Required work: Working from the top of the listing below, retype each line through the line containing "from mathutils import", both included, with no pictures.

(Records with scene code)
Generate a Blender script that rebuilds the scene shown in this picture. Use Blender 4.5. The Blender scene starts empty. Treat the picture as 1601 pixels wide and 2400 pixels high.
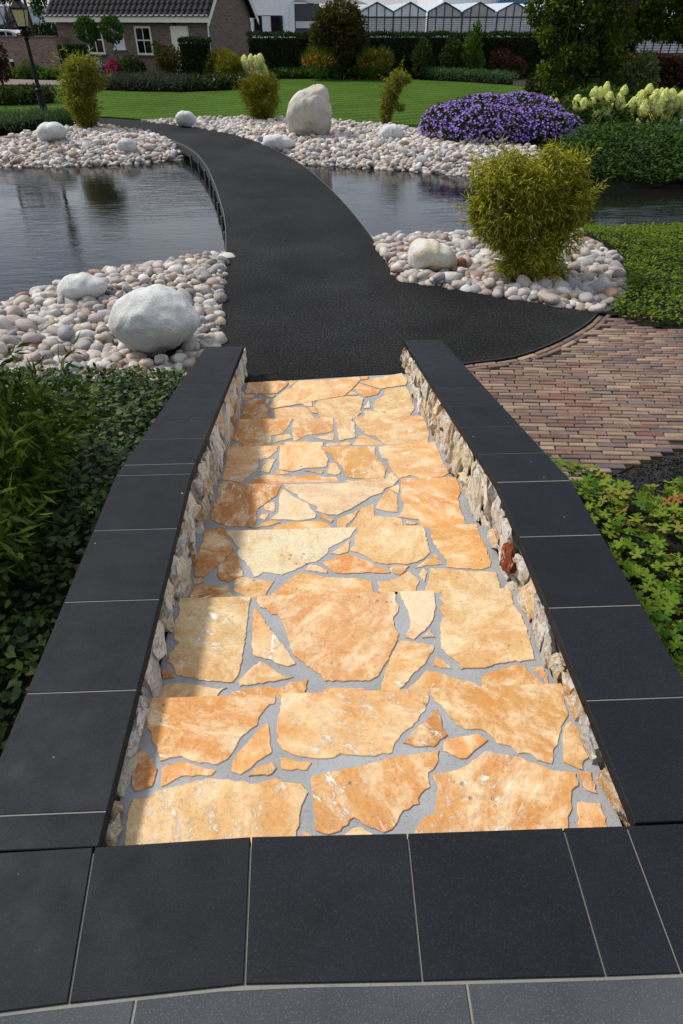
import bpy, bmesh, math, random
import numpy as np
from mathutils import Matrix, Vector, noise as mnoise

random.seed(7)
rng = np.random.default_rng(7)
scene = bpy.context.scene
COL = scene.collection
R_ = math.radians

# ------------------------------------------------------------------ camera
EYE = 2.36                      # eye height above the asphalt, metres
FPX, HORIZON = 1500.0, 35.0     # focal length and horizon row of the 1601 x 2400 photograph
PITCH = math.atan((1200 - HORIZON) / FPX)
YAW = R_(2.5)
cam_data = bpy.data.cameras.new("camera")
cam = bpy.data.objects.new("camera", cam_data)
COL.objects.link(cam)
cam.location = (0, 0, EYE)
cam.rotation_euler = (math.pi / 2 - PITCH, 0, -YAW)
cam_data.sensor_fit = 'VERTICAL'
cam_data.sensor_height = 36.0
cam_data.lens = 36.0 * FPX / 2400.0
cam_data.clip_start = 0.05
cam_data.clip_end = 3000
scene.camera = cam

# ------------------------------------------------------------------ light
SUN_TO = Vector((-0.82, 0.42, 1.0)).normalized()
world = bpy.data.worlds.new("World")
scene.world = world
world.use_nodes = True
wn = world.node_tree
wn.nodes.clear()
w_out = wn.nodes.new('ShaderNodeOutputWorld')
w_bg = wn.nodes.new('ShaderNodeBackground')
w_sky = wn.nodes.new('ShaderNodeTexSky')
w_sky.sky_type = 'NISHITA'
w_sky.sun_disc = False
w_sky.sun_elevation = math.asin(SUN_TO.z)
w_sky.sun_rotation = math.atan2(SUN_TO.x, SUN_TO.y)
w_sky.air_density = 1.0
w_sky.dust_density = 1.5
w_tc = wn.nodes.new('ShaderNodeTexCoord')
w_map = wn.nodes.new('ShaderNodeMapping')
w_map.inputs['Scale'].default_value = (1.0, 1.0, 2.6)
w_noi = wn.nodes.new('ShaderNodeTexNoise')
w_noi.inputs['Scale'].default_value = 2.1
w_noi.inputs['Detail'].default_value = 7
w_noi.inputs['Roughness'].default_value = 0.58
w_ramp = wn.nodes.new('ShaderNodeValToRGB')
w_ramp.color_ramp.elements[0].position = 0.34
w_ramp.color_ramp.elements[1].position = 0.58
w_mix = wn.nodes.new('ShaderNodeMix')
w_mix.data_type = 'RGBA'
w_mix.inputs[7].default_value = (9.0, 9.6, 10.8, 1)      # sunlit cloud
wn.links.new(w_tc.outputs['Generated'], w_map.inputs['Vector'])
wn.links.new(w_map.outputs[0], w_noi.inputs['Vector'])
wn.links.new(w_noi.outputs[0], w_ramp.inputs[0])
wn.links.new(w_ramp.outputs[0], w_mix.inputs[0])
wn.links.new(w_sky.outputs[0], w_mix.inputs[6])
wn.links.new(w_mix.outputs[2], w_bg.inputs[0])
w_bg.inputs[1].default_value = 0.1
wn.links.new(w_bg.outputs[0], w_out.inputs[0])

sun_data = bpy.data.lights.new("sun", 'SUN')
sun_data.energy = 3.9
sun_data.angle = R_(7.0)          # veiled by thin cloud: the wall's shadow has a soft edge
sun_data.color = (1.0, 0.955, 0.88)
sun = bpy.data.objects.new("sun", sun_data)
COL.objects.link(sun)
sun.rotation_euler = SUN_TO.to_track_quat('Z', 'Y').to_euler()

vs = scene.view_settings
vs.view_transform = 'Standard'
vs.look = 'None'
vs.exposure = 0.0
vs.gamma = 1.0
vs.use_curve_mapping = False
scene.cycles.max_bounces = 6
scene.cycles.diffuse_bounces = 3
scene.cycles.glossy_bounces = 3
scene.cycles.transmission_bounces = 3
scene.cycles.transparent_max_bounces = 4
scene.cycles.caustics_reflective = False
scene.cycles.caustics_refractive = False
scene.cycles.use_denoising = True

# ------------------------------------------------------------------ measuring: photograph -> place
_F = np.array([math.sin(YAW) * math.cos(PITCH), math.cos(YAW) * math.cos(PITCH), -math.sin(PITCH)])
_R = np.array([math.cos(YAW), -math.sin(YAW), 0.0])
_U = np.cross(_R, _F)
def _ray(x, y): return _F + _R * (x - 800.5) / FPX + _U * (1200 - y) / FPX
def on(x, y, z=0.0):
    """the place on a level at height z that photo pixel (x, y) shows"""
    d = _ray(x, y); t = (z - EYE) / d[2]
    return np.array([d[0] * t, d[1] * t, z])
def up(x, y, Y):
    """the place at distance Y down the garden that photo pixel (x, y) shows"""
    d = _ray(x, y); t = Y / d[1]
    return np.array([d[0] * t, Y, EYE + d[2] * t])
def ons(pts, z=0.0): return [tuple(on(x, y, z)[:2]) for x, y in pts]
def per_metre(Y): return FPX / (Y * math.cos(PITCH) + 1.4)

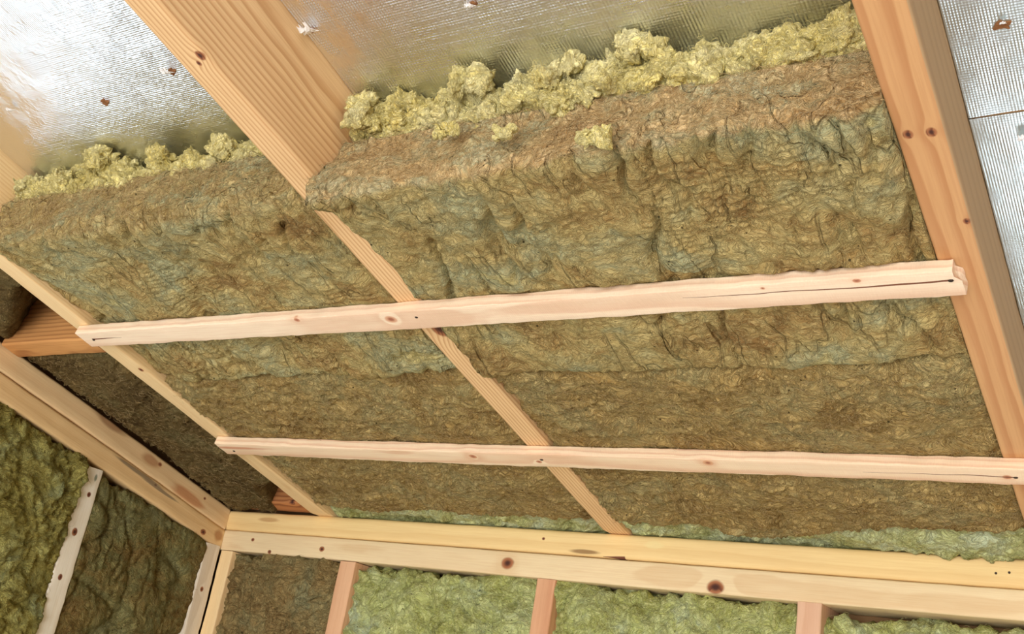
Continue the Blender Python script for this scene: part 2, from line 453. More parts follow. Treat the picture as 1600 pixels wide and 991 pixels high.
    if sag is not None: P[:, 2] += sag(P[:, 0], P[:, 1], P[:, 2])
    if post is not None: P = post(P)
    faces = [f[::-1] for f in grid_faces(nx, m, True)]
    verts = P.tolist()
    for base, fl in ((0, 0), ((nx - 1) * m, 1)):
        f = tuple(range(base, base + m))
        faces.append(f if fl else f[::-1])
    o = mesh_obj(name, verts, faces, mat, mw)
    cutv = sstep(0.30, 0.72, -N[:, 1] + 0.30 * fbm(S * 26, 3, seed + 60) + 0.12) if style == 'under' else np.zeros(len(P))
    at = o.data.attributes.new('cut', 'FLOAT', 'POINT')
    at.data.foreach_set('value', np.concatenate([cutv, np.zeros(len(verts) - len(P))]).astype(np.float32))
    bm = bmesh.new(); bm.from_mesh(o.data); bmesh.ops.recalc_face_normals(bm, faces=bm.faces)
    bm.to_mesh(o.data); bm.free()
    if strands:
        vis = np.where((N[:, 1] < -0.25) if style == 'under' else (under > 0.3))[0]
        add_strands(o, P, N, vis, strands, seed, strand_mat)
    return o

def add_strands(o, P, N, idx, count, seed, mat, length=(0.005, 0.016), rad=0.00026, lift=0.0022):
    """Loose curly fibres lying on and standing off the batt, in the same mesh."""
    rs = np.random.RandomState(seed + 99)
    pick = rs.choice(idx, count)
    vs, fs = [], []
    K = 5
    for i in pick:
        p = P[i].copy(); n = N[i]
        t = rs.normal(size=3) * np.array([1.0, 0.7, 0.7]); t -= n * (t @ n) * 0.85; t /= np.linalg.norm(t) + 1e-9
        b = np.cross(n, t); L = rs.uniform(*length); curl = rs.uniform(-2.2, 2.2)
        pts = []
        for k in range(K):
            s = k / (K - 1)
            a = curl * s
            pts.append(p + n * (0.0004 + lift * math.sin(math.pi * s) * rs.uniform(0.4, 1.6)) + (t * math.cos(a) + b * math.sin(a)) * L * s)
        base = len(vs)
        for k, q in enumerate(pts):
            rr = rad * (1 - 0.6 * k / K)
            vs += [tuple(q + b * rr), tuple(q - b * rr * 0.5 + n * rr), tuple(q - b * rr * 0.5 - n * rr)]
        for k in range(K - 1):
            for j in range(3):
                a0 = base + k * 3 + j; a1 = base + k * 3 + (j + 1) % 3
                fs.append((a0, a1, a1 + 3, a0 + 3))
    me = o.data
    nv = len(me.vertices)
    bm = bmesh.new(); bm.from_mesh(me)
    bv = [bm.verts.new(v) for v in vs]
    for f in fs:
        fc = bm.faces.new([bv[i] for i in f]); fc.smooth = True; fc.material_index = 1 if mat else 0
    bm.to_mesh(me); bm.free()
    if mat: me.materials.append(mat)

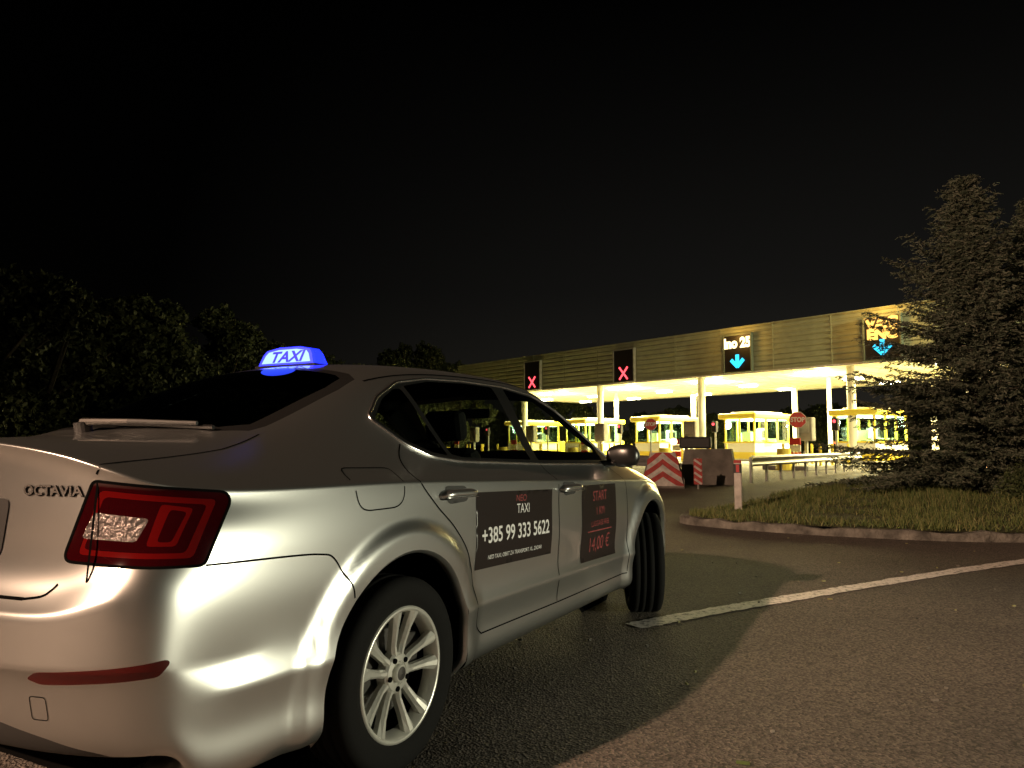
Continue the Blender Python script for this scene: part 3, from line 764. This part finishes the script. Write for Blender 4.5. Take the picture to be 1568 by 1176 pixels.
M['xred']=em('led_red',(1,.07,.09),3); M['lam']=em('led_amber',(1,.52,.10),2.2); M['lcy']=em('led_cyan',(.02,.55,.85),2.2); M['lwh']=em('led_white',(1,.80,.42),3)
A0=(11.9,38.7,0); ang=math.atan2(-.775,.632)
pl=empty('toll_canopy',A0,ang)
mb=MB(); XL,XR=-25.5,11.0; YD=14.0; ZB,ZT=4.75,7.15
rows=9; hh=(ZT-ZB)/rows
for y,s in((0,-1),(YD,1)):
    v=[];f=[]
    for i in range(rows):
        z0=ZB+i*hh; pr=[(0,z0),(s*.045,z0+.03),(s*.045,z0+hh*.62),(s*.0,z0+hh*.78),(0,z0+hh)]
        b=len(v)
        for yy,z in pr: v+=[(XL,y+yy,z),(XR,y+yy,z)]
        for k in range(4): f.append((b+2*k,b+2*k+1,b+2*k+3,b+2*k+2))
    mb.add(v,f,M['fascia'])
for x in(XL,XR): mb.box((x,YD/2,(ZB+ZT)/2),(.08,YD-.02,ZT-ZB),M['fascia'])
mb.box(((XL+XR)/2,YD/2,ZT+.02),(XR-XL+.1,YD+.2,.05),M['fascia'])
for x in np.arange(XL+3,XR,3.05): mb.box((x,-.045,(ZB+ZT)/2),(.03,.03,ZT-ZB),M['fascia'])
mb.box(((XL+XR)/2,-.05,ZB-.0),(XR-XL,.16,.09),M['whp'])
mb.obj('fascia',pl)
mb=MB()
mb.box(((XL+XR)/2,YD/2,ZB+.08),(XR-XL-.1,YD-.1,.06),M['ceil'])
for x in np.arange(XL+1,XR,1.2): mb.box((x,YD/2,ZB+.04),(.05,YD-.2,.03),M['ceil'])
mb.obj('ceiling',pl)
mb=MB()
lampx=[9,2.2,-4.5,-11.2,-18,-23.5]
for x in lampx:
    for y in(2.6,7.5,12):
        mb.box((x,y,ZB-.03),(1.1,.35,.10),M['lampw'],bev=.02)
mb.obj('light_fixtures',pl)
mb=MB()
for x,y,r in((-3.1,.8,.21),(5.2,1.2,.2),(-11.0,.9,.2),(-18.5,.9,.2),(10.4,1.0,.2),(-3.1,10.5,.17),(5.2,10.5,.17),(-11,10.5,.17),(-18.5,10.5,.17),(1.3,6.5,.12),(-7.2,6.5,.12),(-14.8,6.5,.12)):
    mb.cyl((x,y,.0),(x,y,ZB+.05),r,M['colm'],n=20); mb.cyl((x,y,0),(x,y,.5),r+.04,M['conc'],n=20)
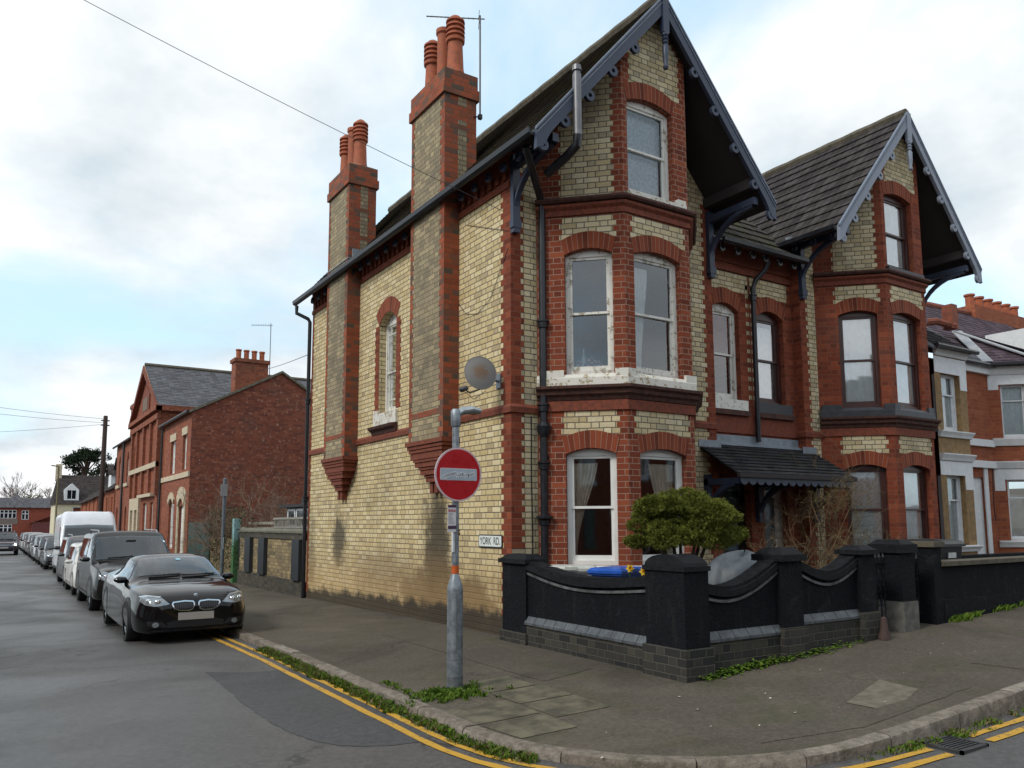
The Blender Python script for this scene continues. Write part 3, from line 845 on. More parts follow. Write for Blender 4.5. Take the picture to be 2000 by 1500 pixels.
# --- chimney breasts, corbels, stacks and pots of the corner house
for i, (ya, yb, tip) in enumerate(((1.56, 2.80, 2.2), (5.80, 7.0, 6.45))):
    g = G().mat(M_soot())
    x0, x1, zc, zt = -.28, .32, 2.66, 8.42
    g.box((x0, ya, zc), (.3, yb, 6.9)); g.box((x0, ya+.002, 6.9), (x1, yb-.002, zt))
    ch = g.build('chimney', None, L_)
    g = G().mat(M_chim())
    FF = Fr((x0, 0), (0, 1), (-1, 0)); RR = Fr((0, ya), (1, 0), (0, -1)); BB = Fr((0, yb), (1, 0), (0, 1))
    teeth(g, FF, ya, zc, zt, .16, .11, 1, .005); teeth(g, FF, yb, zc, zt, .12, .08, -1, .005)
    slab(g, RR, rect(x0-.005, 0.001, zc, 6.9), 0, .006)
    slab(g, RR, rect(x0-.005, x1, 6.9, zt), 0, .005)
    slab(g, FF, rect(ya, yb, 3.05, 3.14), 0, .007)
    g.build('chimney_quoins', None, ch)
    if not i:
        pass
    g = G().mat(M_soot())
    for k in range(18):
        if rnd.random() < .9: slab(g, RR, rect(-.03, .13, 6.98+k*BH, 6.98+(k+1)*BH-.004), 0, .008)
    g.build('pale_brick_strip', None, ch)
    g = G().mat(M_chim())
    for (o, za, zb) in ((.045, 8.42, 8.60), (.02, 8.60, 8.86)):
        g.box((x0-o, ya-o, za), (x1+o, yb+o, zb))
    g.mat(CONC()); g.frustum((x0-.02, ya-.02), (x1+.02, yb+.02), 8.86, 8.93, .12)
    g.build('chimney_cap', None, ch)
    # stepped corbel
    g = G().mat(REDMOULD())
    m = tip; hw = (yb-ya)/2; c = (ya+yb)/2
    g.box((x0-.05, ya-.05, zc-.07), (.0, yb+.05, zc)); g.box((x0-.025, ya-.02, zc-.13), (.0, yb+.02, zc-.07))
    st = [(.92, .27, .17), (.74, .24, .13), (.52, .20, .13), (.34, .15, .12)]
    z = zc-.13
    for (k, pr, h) in st:
        cc = c+(m-c)*(1-k); g.box((-pr, cc-hw*k, z-h), (0, cc+hw*k, z)); g.box((-pr-.02, cc-hw*k-.03, z-h*.35), (0, cc+hw*k+.03, z-h*.08)); z -= h
    g.box((-.11, m-.13, z-.18), (0, m-.03, z)); g.box((-.11, m+.03, z-.18), (0, m+.13, z)); g.box((-.05, m-.1, z-.14), (0, m+.1, z))
    g.build('corbel', None, ch)
    for j, yy in enumerate((ya+.2, c, yb-.2)):
        g = G().mat(TERRA()); b = 8.90
        if j == 1: prof = [(.15, b), (.135, b+.06), (.12, b+.2), (.115, b+.95), (.14, b+.98), (.14, b+1.05), (.11, b+1.06), (.10, b+.9)]
        else:
            prof = [(.17, b), (.16, b+.04), (.145, b+.1), (.125, b+.58), (.16, b+.60), (.165, b+.65)]
            for q in range(4): prof += [(.13, b+.66+q*.085), (.13, b+.69+q*.085), (.165, b+.70+q*.085), (.16, b+.735+q*.085)]
            prof += [(.12, b+1.02), (.09, b+1.06), (.03, b+1.10)]
        g.lathe(prof, (.02, yy, 0), 20)
        g.build('chimney_pot', None, ch, smooth=True)
# flashing at the rear stack
g = G().mat(LEAD()); g.box((-.30, 5.76, 6.78), (-.06, 7.06, 6.80)); g.box((-.2, 5.74, 6.75), (.34, 5.79, 7.0)); g.build('flashing', None, L_)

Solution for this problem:
Generate a Blender script that rebuilds the scene shown in this picture. Use Blender 4.5. The Blender scene starts empty. Treat the picture as 1601 pixels wide and 2400 pixels high.
import bpy, bmesh, math, random
import numpy as np
from mathutils import Matrix, Vector, noise as mnoise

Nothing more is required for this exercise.